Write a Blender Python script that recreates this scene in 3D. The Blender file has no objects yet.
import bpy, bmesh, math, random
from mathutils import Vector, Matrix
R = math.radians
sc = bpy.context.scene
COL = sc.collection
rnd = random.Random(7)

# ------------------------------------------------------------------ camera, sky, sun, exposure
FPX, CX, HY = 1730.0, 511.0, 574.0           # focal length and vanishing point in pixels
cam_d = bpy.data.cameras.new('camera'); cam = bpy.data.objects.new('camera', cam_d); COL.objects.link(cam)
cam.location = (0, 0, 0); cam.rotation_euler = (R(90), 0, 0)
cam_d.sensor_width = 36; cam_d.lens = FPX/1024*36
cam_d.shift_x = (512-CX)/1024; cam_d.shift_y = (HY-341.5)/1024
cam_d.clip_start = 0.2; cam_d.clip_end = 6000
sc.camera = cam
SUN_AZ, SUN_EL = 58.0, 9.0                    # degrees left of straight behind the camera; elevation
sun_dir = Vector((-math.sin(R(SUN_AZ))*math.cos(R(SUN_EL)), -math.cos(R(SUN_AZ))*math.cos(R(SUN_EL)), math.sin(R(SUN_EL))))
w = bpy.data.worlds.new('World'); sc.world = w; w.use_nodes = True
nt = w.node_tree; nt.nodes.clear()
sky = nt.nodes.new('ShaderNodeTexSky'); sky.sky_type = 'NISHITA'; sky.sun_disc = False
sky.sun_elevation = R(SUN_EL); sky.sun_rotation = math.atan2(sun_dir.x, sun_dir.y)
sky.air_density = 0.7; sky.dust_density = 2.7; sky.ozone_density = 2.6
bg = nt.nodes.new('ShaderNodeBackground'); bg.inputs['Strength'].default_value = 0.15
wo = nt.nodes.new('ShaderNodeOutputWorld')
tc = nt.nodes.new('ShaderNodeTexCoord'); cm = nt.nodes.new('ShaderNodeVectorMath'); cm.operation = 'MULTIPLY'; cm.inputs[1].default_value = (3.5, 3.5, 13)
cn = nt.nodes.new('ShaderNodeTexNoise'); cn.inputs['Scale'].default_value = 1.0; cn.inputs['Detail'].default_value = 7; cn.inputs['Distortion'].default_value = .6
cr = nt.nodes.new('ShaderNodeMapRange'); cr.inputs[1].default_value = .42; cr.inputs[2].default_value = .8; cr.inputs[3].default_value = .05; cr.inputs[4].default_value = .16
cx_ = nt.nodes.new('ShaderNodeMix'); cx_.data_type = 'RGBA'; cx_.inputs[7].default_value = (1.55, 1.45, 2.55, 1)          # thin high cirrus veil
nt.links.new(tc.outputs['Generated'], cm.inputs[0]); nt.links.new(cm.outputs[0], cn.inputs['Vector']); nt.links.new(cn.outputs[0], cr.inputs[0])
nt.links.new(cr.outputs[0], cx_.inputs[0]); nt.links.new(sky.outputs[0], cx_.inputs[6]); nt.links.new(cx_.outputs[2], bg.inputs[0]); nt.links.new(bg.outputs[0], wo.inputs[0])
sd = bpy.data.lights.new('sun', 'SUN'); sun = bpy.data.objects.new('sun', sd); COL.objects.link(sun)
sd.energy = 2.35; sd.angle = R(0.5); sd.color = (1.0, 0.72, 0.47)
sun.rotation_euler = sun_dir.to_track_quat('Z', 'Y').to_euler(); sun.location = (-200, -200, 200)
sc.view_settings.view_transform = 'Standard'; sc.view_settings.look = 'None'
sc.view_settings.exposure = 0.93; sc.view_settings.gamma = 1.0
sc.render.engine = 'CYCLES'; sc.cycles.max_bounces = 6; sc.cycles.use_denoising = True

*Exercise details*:
Take the material above and return all of it exactly.

*The solution*:
Write a Blender Python script that recreates this scene in 3D. The Blender file has no objects yet.
import bpy, bmesh, math, random
from mathutils import Vector, Matrix
R = math.radians
sc = bpy.context.scene
COL = sc.collection
rnd = random.Random(7)

# ------------------------------------------------------------------ camera, sky, sun, exposure
FPX, CX, HY = 1730.0, 511.0, 574.0           # focal length and vanishing point in pixels
cam_d = bpy.data.cameras.new('camera'); cam = bpy.data.objects.new('camera', cam_d); COL.objects.link(cam)
cam.location = (0, 0, 0); cam.rotation_euler = (R(90), 0, 0)
cam_d.sensor_width = 36; cam_d.lens = FPX/1024*36
cam_d.shift_x = (512-CX)/1024; cam_d.shift_y = (HY-341.5)/1024
cam_d.clip_start = 0.2; cam_d.clip_end = 6000
sc.camera = cam
SUN_AZ, SUN_EL = 58.0, 9.0                    # degrees left of straight behind the camera; elevation
sun_dir = Vector((-math.sin(R(SUN_AZ))*math.cos(R(SUN_EL)), -math.cos(R(SUN_AZ))*math.cos(R(SUN_EL)), math.sin(R(SUN_EL))))
w = bpy.data.worlds.new('World'); sc.world = w; w.use_nodes = True
nt = w.node_tree; nt.nodes.clear()
sky = nt.nodes.new('ShaderNodeTexSky'); sky.sky_type = 'NISHITA'; sky.sun_disc = False
sky.sun_elevation = R(SUN_EL); sky.sun_rotation = math.atan2(sun_dir.x, sun_dir.y)
sky.air_density = 0.7; sky.dust_density = 2.7; sky.ozone_density = 2.6
bg = nt.nodes.new('ShaderNodeBackground'); bg.inputs['Strength'].default_value = 0.15
wo = nt.nodes.new('ShaderNodeOutputWorld')
tc = nt.nodes.new('ShaderNodeTexCoord'); cm = nt.nodes.new('ShaderNodeVectorMath'); cm.operation = 'MULTIPLY'; cm.inputs[1].default_value = (3.5, 3.5, 13)
cn = nt.nodes.new('ShaderNodeTexNoise'); cn.inputs['Scale'].default_value = 1.0; cn.inputs['Detail'].default_value = 7; cn.inputs['Distortion'].default_value = .6
cr = nt.nodes.new('ShaderNodeMapRange'); cr.inputs[1].default_value = .42; cr.inputs[2].default_value = .8; cr.inputs[3].default_value = .05; cr.inputs[4].default_value = .16
cx_ = nt.nodes.new('ShaderNodeMix'); cx_.data_type = 'RGBA'; cx_.inputs[7].default_value = (1.55, 1.45, 2.55, 1)          # thin high cirrus veil
nt.links.new(tc.outputs['Generated'], cm.inputs[0]); nt.links.new(cm.outputs[0], cn.inputs['Vector']); nt.links.new(cn.outputs[0], cr.inputs[0])
nt.links.new(cr.outputs[0], cx_.inputs[0]); nt.links.new(sky.outputs[0], cx_.inputs[6]); nt.links.new(cx_.outputs[2], bg.inputs[0]); nt.links.new(bg.outputs[0], wo.inputs[0])
sd = bpy.data.lights.new('sun', 'SUN'); sun = bpy.data.objects.new('sun', sd); COL.objects.link(sun)
sd.energy = 2.35; sd.angle = R(0.5); sd.color = (1.0, 0.72, 0.47)
sun.rotation_euler = sun_dir.to_track_quat('Z', 'Y').to_euler(); sun.location = (-200, -200, 200)
sc.view_settings.view_transform = 'Standard'; sc.view_settings.look = 'None'
sc.view_settings.exposure = 0.93; sc.view_settings.gamma = 1.0
sc.render.engine = 'CYCLES'; sc.cycles.max_bounces = 6; sc.cycles.use_denoising = True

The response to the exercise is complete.